** START **

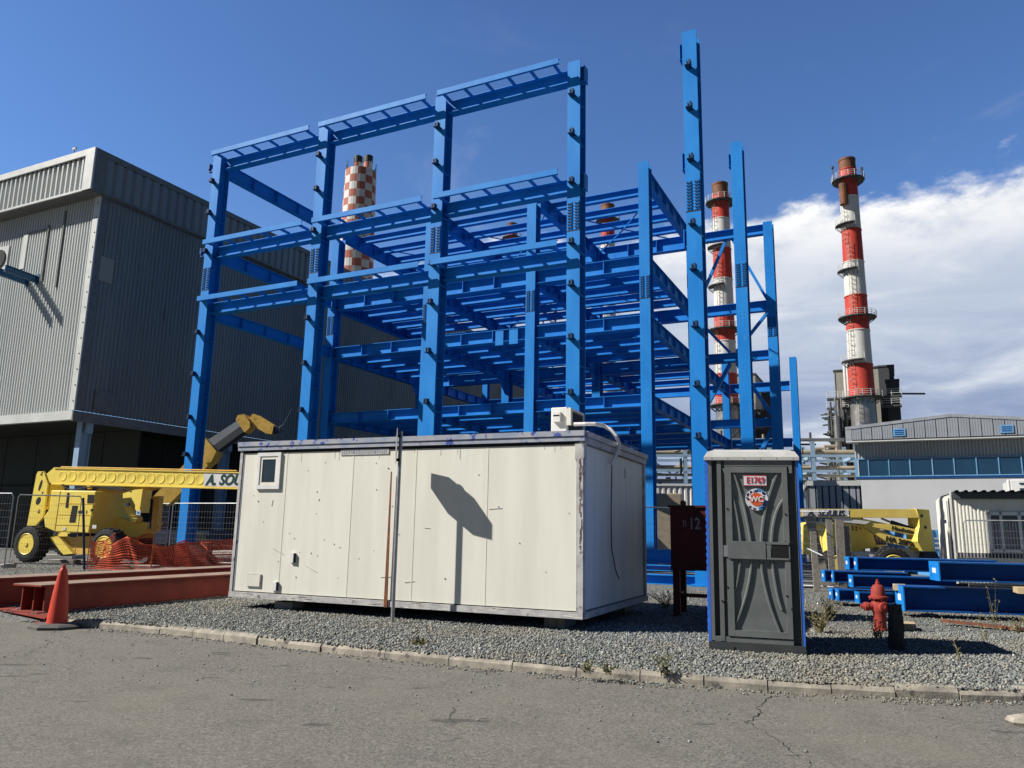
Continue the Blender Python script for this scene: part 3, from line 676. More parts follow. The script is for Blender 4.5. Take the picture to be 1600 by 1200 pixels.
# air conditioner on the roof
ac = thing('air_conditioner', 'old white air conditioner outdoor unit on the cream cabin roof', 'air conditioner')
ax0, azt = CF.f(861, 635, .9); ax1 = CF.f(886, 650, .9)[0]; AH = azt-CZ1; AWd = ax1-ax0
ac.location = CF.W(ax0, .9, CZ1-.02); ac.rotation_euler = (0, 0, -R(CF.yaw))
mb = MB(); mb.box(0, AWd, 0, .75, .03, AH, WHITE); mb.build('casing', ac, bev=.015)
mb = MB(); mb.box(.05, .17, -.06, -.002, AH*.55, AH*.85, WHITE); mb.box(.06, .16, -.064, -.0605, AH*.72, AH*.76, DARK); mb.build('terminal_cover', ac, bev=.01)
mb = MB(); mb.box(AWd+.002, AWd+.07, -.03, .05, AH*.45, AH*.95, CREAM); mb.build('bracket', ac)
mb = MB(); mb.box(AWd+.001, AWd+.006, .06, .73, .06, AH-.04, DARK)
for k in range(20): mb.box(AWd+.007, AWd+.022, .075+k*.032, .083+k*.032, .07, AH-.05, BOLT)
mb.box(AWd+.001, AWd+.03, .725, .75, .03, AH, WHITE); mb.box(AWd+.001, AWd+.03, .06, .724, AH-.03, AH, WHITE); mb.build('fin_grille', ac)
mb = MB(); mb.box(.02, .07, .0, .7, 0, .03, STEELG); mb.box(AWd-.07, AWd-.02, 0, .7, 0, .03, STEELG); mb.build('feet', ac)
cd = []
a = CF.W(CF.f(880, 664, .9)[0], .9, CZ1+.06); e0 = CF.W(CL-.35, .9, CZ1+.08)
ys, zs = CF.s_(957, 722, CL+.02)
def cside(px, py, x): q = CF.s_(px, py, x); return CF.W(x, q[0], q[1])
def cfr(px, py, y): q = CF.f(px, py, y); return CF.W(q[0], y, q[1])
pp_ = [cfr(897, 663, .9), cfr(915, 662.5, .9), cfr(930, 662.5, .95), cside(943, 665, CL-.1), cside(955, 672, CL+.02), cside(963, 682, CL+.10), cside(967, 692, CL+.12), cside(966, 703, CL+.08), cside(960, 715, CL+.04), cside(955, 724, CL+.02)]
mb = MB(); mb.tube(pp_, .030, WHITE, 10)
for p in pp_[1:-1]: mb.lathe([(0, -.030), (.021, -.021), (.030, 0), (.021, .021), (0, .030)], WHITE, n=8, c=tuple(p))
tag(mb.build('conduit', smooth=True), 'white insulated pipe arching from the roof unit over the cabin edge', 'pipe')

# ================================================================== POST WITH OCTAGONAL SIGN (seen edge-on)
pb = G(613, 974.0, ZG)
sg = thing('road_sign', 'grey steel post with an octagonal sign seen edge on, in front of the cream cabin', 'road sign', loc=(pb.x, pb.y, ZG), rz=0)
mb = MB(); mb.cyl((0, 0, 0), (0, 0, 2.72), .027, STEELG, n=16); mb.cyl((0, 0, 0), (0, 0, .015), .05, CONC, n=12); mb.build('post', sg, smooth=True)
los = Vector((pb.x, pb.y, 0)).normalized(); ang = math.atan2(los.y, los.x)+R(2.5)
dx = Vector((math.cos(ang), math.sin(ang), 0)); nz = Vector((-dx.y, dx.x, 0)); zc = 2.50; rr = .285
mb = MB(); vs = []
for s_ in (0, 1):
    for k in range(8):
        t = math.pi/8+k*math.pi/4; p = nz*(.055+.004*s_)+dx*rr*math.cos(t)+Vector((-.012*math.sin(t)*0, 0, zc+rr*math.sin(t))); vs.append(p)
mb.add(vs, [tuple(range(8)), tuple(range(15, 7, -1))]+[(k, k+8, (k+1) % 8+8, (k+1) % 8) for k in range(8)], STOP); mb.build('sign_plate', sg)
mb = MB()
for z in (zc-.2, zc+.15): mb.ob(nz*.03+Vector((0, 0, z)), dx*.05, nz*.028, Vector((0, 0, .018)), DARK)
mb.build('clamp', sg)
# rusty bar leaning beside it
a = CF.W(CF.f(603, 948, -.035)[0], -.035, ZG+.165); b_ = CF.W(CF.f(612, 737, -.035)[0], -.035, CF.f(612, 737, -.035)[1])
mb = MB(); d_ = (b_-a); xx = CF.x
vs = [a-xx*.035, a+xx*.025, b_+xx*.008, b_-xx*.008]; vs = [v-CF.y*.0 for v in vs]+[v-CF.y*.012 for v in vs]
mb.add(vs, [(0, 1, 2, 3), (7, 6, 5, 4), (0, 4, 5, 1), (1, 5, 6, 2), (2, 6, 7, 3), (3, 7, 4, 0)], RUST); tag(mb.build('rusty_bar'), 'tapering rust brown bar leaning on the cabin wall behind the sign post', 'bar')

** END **

**OBJECTIVE**: Each line above is to be copied verbatim. Drop any image from the copy.

**ANSWER TO THIS EXERCISE**:
Continue the Blender Python script for this scene: part 3, from line 676. More parts follow. The script is for Blender 4.5. Take the picture to be 1600 by 1200 pixels.
# air conditioner on the roof
ac = thing('air_conditioner', 'old white air conditioner outdoor unit on the cream cabin roof', 'air conditioner')
ax0, azt = CF.f(861, 635, .9); ax1 = CF.f(886, 650, .9)[0]; AH = azt-CZ1; AWd = ax1-ax0
ac.location = CF.W(ax0, .9, CZ1-.02); ac.rotation_euler = (0, 0, -R(CF.yaw))
mb = MB(); mb.box(0, AWd, 0, .75, .03, AH, WHITE); mb.build('casing', ac, bev=.015)
mb = MB(); mb.box(.05, .17, -.06, -.002, AH*.55, AH*.85, WHITE); mb.box(.06, .16, -.064, -.0605, AH*.72, AH*.76, DARK); mb.build('terminal_cover', ac, bev=.01)
mb = MB(); mb.box(AWd+.002, AWd+.07, -.03, .05, AH*.45, AH*.95, CREAM); mb.build('bracket', ac)
mb = MB(); mb.box(AWd+.001, AWd+.006, .06, .73, .06, AH-.04, DARK)
for k in range(20): mb.box(AWd+.007, AWd+.022, .075+k*.032, .083+k*.032, .07, AH-.05, BOLT)
mb.box(AWd+.001, AWd+.03, .725, .75, .03, AH, WHITE); mb.box(AWd+.001, AWd+.03, .06, .724, AH-.03, AH, WHITE); mb.build('fin_grille', ac)
mb = MB(); mb.box(.02, .07, .0, .7, 0, .03, STEELG); mb.box(AWd-.07, AWd-.02, 0, .7, 0, .03, STEELG); mb.build('feet', ac)
cd = []
a = CF.W(CF.f(880, 664, .9)[0], .9, CZ1+.06); e0 = CF.W(CL-.35, .9, CZ1+.08)
ys, zs = CF.s_(957, 722, CL+.02)
def cside(px, py, x): q = CF.s_(px, py, x); return CF.W(x, q[0], q[1])
def cfr(px, py, y): q = CF.f(px, py, y); return CF.W(q[0], y, q[1])
pp_ = [cfr(897, 663, .9), cfr(915, 662.5, .9), cfr(930, 662.5, .95), cside(943, 665, CL-.1), cside(955, 672, CL+.02), cside(963, 682, CL+.10), cside(967, 692, CL+.12), cside(966, 703, CL+.08), cside(960, 715, CL+.04), cside(955, 724, CL+.02)]
mb = MB(); mb.tube(pp_, .030, WHITE, 10)
for p in pp_[1:-1]: mb.lathe([(0, -.030), (.021, -.021), (.030, 0), (.021, .021), (0, .030)], WHITE, n=8, c=tuple(p))
tag(mb.build('conduit', smooth=True), 'white insulated pipe arching from the roof unit over the cabin edge', 'pipe')

# ================================================================== POST WITH OCTAGONAL SIGN (seen edge-on)
pb = G(613, 974.0, ZG)
sg = thing('road_sign', 'grey steel post with an octagonal sign seen edge on, in front of the cream cabin', 'road sign', loc=(pb.x, pb.y, ZG), rz=0)
mb = MB(); mb.cyl((0, 0, 0), (0, 0, 2.72), .027, STEELG, n=16); mb.cyl((0, 0, 0), (0, 0, .015), .05, CONC, n=12); mb.build('post', sg, smooth=True)
los = Vector((pb.x, pb.y, 0)).normalized(); ang = math.atan2(los.y, los.x)+R(2.5)
dx = Vector((math.cos(ang), math.sin(ang), 0)); nz = Vector((-dx.y, dx.x, 0)); zc = 2.50; rr = .285
mb = MB(); vs = []
for s_ in (0, 1):
    for k in range(8):
        t = math.pi/8+k*math.pi/4; p = nz*(.055+.004*s_)+dx*rr*math.cos(t)+Vector((-.012*math.sin(t)*0, 0, zc+rr*math.sin(t))); vs.append(p)
mb.add(vs, [tuple(range(8)), tuple(range(15, 7, -1))]+[(k, k+8, (k+1) % 8+8, (k+1) % 8) for k in range(8)], STOP); mb.build('sign_plate', sg)
mb = MB()
for z in (zc-.2, zc+.15): mb.ob(nz*.03+Vector((0, 0, z)), dx*.05, nz*.028, Vector((0, 0, .018)), DARK)
mb.build('clamp', sg)
# rusty bar leaning beside it
a = CF.W(CF.f(603, 948, -.035)[0], -.035, ZG+.165); b_ = CF.W(CF.f(612, 737, -.035)[0], -.035, CF.f(612, 737, -.035)[1])
mb = MB(); d_ = (b_-a); xx = CF.x
vs = [a-xx*.035, a+xx*.025, b_+xx*.008, b_-xx*.008]; vs = [v-CF.y*.0 for v in vs]+[v-CF.y*.012 for v in vs]
mb.add(vs, [(0, 1, 2, 3), (7, 6, 5, 4), (0, 4, 5, 1), (1, 5, 6, 2), (2, 6, 7, 3), (3, 7, 4, 0)], RUST); tag(mb.build('rusty_bar'), 'tapering rust brown bar leaning on the cabin wall behind the sign post', 'bar')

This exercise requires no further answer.